Early this month, Japan's Air Force chief of staff General Toshio Tamogami was immediately dismissed over his controversial essay denying Japan's aggression against other Asian countries such as China and Korea before and during World War II. Surprisingly, this time around both China and South Korea, major driving forces of EAC, reacted and responded with maturity and restraint over the incident - ensuring there was no residue of ill-feelings.
In almost six decades, China and Japan have to a certain extent come to terms with their past enmities. At the very least, their past wartime experiences and memories would not serve as justification for stalling cooperation at bilateral and regional levels. Both countries have much to gain from predictable relations with additional strategic values. Their cooperation provides an anchor for the community-building process in East Asia to grow. The EAC is now within reach.
The credit crunch in the West has miraculously led to closer relations in East Asia. A decade ago, the herd instinct drove each country for cover, searching its own solution. They were all down together. Now, there is a sense of regional confidence with positive and constructive herd instincts among the East Asian (Asean plus three) leaders. Recently, they met informally on the sidelines of the Asia-Europe Meeting in Beijing and immediately agreed on measures to promote the region's financial resilience by enlarging the pooling of funds and a more efficient surveillance regime. At the Asean-plus-three summit in Chiang Mai on December 16, the plan to expedite and expand the size of the Chiang Mai Initiative including the effort to multilize it would be decided. The East Asian leaders would also mull over the possiblity of deepening and widening the Asian Bon Market to mobilize Asian savings to augment investment in the region.
Dr. Surin told reporters over the weekend in Bangkok that leading world's economists including Nobel Laureate, Prof Robert Mundell of Columbia University, have said that the time is ripe for the possbility of establishing the Asian Monetary Fund.
As part of the overall improvement in China-Japan relations, they have recently begun a series of meetings to exchange views on regional development and cooperation plans in developing countries. For instance, they have already discussed each country's approaches and policies towards Africa.
Japan has been one of the major aid donors in the past two decades for African economic development. China has recently emerged as a major investor and a donor country there since 2000. But Japan and China have never coordinated or mapped out common economic and development strategies. If this confidence-building measure works, it could lead to additional discussions on their relations with Asean and the Great Mekong Subregion(GMS). In the near future, such dialogue could transform their development aid policies - changing relations with the region as a whole from competition to cooperation.

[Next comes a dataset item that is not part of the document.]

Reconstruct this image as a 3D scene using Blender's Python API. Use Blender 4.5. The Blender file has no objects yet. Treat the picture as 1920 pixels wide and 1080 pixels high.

As China-Japan ties grow deeper, their development policies towards Asean and the GMS could work in tandem instead of undermining each other. A new form of Japan-Asean aid consortium is possible. In their own separate ways, China and Japan are constructing a new paradigm for their future relationships with Southeast Asia.
Previous patterns of fierce competition between China and Japan for Asean's closer attention and cooperation are disappearing. Asean knows full well the tactics of using the Chinese card to obtain concessions and favours from Japan or vice versa as in the past is no longer useful. It was former Japanese prime minister Yasuo Fukuda who effectively terminated this tendency when he made improving Japan-China relations his top priority, which has led to the current level of comfort and sustainability.
Stable Japan-China relations would have a far-reaching impact on the EAC. If necessary, Asean has to redefine the Asean-plus-three process as the only forum for community building in East Asia. Meanwhile, Asean needs to reconcile with the growing dynamic of the East Asian Summit (EAS), which includes Australia, New Zealand and India. The three-year-old forum has already agreed on key measures on climate change, energy and food securities. Recently, advisers on Asian affairs of the Obama-Biden team have already expressed the US interest in joining the EAS.
More than the Asean leaders would like to admit, Asean does not have the much-needed intellectual capacity or organisational capability to lead all regional architects, even though the grouping remains its centrality. In the future, when Asean is more confident, with the gap between old and new members narrower, other non-Asean EAC or EAS members would be able to play bigger roles. And that is the way it should be - the sooner the better.